Este sesgo se podría compensar, acompañando la medida también con un incremento de la matrícula de estas instituciones (ya que el sistema chileno tiene una proporción desmesurada de matrícula privada) y complementándolo con un sistema de ingreso más inclusivo que busque atenuar las desigualdades producidas en el sistema escolar. Si bien esta propuesta es coherente con un cambio de paradigma que concibe a la educación como un derecho social que debe ser garantizado por el Estado en sus establecimientos, implicaría un giro más radical respecto del proyecto inicial del ejecutivo, haciendo más costosa políticamente su implementación.

De todo anterior, se desprende claramente que la alternativa que decida el gobierno no será indiferente para la configuración del sistema de educación superior chileno, ya que determinará el marco dentro del cual se discutirá, durante el 2016, el proyecto general de Reforma a la Educación Superior. Adicionalmente, la alternativa definirá, luego de varios meses de vaivenes e indefiniciones, la perspectiva conceptual y política del gobierno respecto al sentido, alcance y lógica de la gratuidad, ya que entregará información en torno a cómo se entiende este beneficio y si este es resorte fundamental de las instituciones (oferta) o de los estudiantes (demanda). Finalmente, la decisión impactará en la comprensión social de las distintas instituciones, entregando una señal respecto de lo que el ejecutivo considera como lo público y lo privado.

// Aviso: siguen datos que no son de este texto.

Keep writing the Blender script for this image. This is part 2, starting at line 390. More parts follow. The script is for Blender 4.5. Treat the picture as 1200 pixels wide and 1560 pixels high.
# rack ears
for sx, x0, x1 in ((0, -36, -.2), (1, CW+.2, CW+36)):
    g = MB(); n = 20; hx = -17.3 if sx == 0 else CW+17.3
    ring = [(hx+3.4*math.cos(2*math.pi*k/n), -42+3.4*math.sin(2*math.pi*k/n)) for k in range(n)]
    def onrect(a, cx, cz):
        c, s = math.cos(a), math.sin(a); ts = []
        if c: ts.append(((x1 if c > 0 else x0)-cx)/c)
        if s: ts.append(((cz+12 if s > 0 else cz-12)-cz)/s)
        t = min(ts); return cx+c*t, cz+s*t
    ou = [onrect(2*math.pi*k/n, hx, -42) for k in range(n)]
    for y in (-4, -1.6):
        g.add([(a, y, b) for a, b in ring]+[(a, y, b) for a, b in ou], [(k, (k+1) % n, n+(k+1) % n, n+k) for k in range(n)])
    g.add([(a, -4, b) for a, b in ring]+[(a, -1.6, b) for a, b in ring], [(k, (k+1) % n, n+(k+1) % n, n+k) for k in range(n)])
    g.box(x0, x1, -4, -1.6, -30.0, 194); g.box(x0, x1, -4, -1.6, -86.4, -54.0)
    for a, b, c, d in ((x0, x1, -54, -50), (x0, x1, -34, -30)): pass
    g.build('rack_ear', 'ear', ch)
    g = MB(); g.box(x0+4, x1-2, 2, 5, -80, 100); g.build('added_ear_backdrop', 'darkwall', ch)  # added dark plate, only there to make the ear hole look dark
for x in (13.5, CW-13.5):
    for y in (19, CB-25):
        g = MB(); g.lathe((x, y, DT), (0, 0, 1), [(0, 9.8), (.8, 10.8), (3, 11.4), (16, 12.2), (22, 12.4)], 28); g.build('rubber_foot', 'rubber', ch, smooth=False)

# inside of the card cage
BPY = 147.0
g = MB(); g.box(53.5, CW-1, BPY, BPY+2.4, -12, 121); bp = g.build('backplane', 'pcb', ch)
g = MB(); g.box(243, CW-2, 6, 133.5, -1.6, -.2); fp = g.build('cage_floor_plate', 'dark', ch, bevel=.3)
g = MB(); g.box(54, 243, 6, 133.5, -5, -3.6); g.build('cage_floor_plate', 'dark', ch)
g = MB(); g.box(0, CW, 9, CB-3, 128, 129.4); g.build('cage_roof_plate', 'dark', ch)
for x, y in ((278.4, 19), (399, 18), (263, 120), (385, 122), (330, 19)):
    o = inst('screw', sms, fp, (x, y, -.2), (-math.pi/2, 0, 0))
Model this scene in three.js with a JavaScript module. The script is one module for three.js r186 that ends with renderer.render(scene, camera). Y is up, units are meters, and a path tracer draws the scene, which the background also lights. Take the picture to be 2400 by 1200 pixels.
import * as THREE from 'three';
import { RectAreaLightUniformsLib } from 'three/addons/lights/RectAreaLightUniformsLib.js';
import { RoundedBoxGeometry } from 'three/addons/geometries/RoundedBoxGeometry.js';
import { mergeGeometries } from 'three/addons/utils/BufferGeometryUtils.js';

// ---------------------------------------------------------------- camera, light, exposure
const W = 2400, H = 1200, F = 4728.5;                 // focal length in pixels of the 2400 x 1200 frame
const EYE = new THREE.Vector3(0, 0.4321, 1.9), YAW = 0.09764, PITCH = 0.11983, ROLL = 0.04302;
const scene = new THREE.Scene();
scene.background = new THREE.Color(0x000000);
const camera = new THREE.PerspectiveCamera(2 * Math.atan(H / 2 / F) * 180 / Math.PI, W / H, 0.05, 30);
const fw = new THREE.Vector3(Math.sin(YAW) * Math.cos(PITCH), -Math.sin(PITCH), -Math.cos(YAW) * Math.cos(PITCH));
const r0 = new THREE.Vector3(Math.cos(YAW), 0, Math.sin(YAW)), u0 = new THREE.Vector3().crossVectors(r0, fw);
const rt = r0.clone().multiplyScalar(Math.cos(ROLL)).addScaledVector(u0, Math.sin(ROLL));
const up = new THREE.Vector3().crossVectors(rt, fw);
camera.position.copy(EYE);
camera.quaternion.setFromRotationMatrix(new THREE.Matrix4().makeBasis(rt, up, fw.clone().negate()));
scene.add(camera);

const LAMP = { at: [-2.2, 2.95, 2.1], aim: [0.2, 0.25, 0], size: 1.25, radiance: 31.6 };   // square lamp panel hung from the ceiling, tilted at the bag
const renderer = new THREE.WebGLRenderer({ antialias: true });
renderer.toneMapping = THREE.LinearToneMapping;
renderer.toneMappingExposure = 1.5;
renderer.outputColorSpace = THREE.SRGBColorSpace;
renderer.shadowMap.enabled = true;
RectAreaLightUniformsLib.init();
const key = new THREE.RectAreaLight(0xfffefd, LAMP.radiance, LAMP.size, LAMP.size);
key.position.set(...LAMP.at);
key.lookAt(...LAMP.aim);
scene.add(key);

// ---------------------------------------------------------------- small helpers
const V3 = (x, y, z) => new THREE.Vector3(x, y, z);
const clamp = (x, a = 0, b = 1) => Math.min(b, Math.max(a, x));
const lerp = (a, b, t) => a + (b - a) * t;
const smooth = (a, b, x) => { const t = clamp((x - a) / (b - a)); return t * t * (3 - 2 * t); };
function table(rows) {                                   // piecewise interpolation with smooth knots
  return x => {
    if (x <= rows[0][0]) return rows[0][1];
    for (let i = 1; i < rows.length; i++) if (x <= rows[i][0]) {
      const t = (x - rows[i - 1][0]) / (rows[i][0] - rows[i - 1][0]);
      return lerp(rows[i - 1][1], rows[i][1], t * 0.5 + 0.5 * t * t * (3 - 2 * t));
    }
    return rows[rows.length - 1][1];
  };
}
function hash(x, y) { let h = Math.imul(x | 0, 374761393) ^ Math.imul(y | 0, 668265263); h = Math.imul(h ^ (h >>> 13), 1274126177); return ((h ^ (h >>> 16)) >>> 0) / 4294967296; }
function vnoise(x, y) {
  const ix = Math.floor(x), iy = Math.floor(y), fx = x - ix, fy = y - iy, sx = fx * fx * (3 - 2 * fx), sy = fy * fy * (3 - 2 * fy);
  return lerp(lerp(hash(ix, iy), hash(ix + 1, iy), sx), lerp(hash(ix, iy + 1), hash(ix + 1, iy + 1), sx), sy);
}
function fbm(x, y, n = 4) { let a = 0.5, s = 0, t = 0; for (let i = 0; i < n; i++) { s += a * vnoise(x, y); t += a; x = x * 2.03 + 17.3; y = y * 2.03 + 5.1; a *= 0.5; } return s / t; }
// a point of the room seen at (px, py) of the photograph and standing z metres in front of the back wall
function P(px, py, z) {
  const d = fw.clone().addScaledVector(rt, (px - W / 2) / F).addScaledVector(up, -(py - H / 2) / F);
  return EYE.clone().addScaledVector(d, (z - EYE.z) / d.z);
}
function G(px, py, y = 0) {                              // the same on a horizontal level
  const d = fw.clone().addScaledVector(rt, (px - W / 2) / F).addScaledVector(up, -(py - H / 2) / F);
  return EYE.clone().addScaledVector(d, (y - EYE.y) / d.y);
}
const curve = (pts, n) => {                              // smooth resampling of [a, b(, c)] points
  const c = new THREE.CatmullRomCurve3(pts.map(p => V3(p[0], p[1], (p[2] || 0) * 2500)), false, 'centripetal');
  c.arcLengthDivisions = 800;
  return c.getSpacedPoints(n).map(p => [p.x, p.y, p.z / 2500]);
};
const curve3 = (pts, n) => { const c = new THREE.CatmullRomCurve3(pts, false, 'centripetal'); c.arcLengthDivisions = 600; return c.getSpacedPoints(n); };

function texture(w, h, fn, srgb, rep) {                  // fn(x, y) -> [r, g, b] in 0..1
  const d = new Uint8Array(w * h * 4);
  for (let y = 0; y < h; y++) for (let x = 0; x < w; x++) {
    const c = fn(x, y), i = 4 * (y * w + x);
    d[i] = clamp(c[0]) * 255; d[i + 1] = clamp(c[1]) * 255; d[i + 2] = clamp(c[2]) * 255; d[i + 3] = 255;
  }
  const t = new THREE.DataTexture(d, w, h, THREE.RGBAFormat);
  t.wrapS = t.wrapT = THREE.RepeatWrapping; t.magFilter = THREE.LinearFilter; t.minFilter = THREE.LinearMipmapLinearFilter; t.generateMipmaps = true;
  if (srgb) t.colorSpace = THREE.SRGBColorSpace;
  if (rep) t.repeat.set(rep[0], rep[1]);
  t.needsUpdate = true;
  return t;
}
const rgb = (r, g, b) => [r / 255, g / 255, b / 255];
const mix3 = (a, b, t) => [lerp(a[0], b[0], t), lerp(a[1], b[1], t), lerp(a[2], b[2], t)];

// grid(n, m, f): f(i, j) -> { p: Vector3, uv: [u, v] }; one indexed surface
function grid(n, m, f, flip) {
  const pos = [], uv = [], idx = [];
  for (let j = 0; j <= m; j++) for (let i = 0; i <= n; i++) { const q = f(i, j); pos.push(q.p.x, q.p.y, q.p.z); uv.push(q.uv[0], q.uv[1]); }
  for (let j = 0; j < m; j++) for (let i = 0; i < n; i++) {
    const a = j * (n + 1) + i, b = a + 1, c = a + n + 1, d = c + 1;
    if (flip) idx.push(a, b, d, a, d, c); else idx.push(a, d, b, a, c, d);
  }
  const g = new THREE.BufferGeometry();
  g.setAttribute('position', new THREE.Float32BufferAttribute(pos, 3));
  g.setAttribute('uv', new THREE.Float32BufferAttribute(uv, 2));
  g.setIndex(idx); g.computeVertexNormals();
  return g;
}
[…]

En síntesis, y aunque parezca paradójico, parte importante de la discusión de si esta reforma es un cambio en el modelo o un cambio del modelo, se jugará en los próximos días. La ciudadanía, partidos políticos, intelectuales, movimientos sociales, estudiantes y otros actores relevantes deberían, por lo mismo, empujar para que esta decisión represente lo que desde hace ya una década se ha buscado: el establecimiento de la educación como derecho social.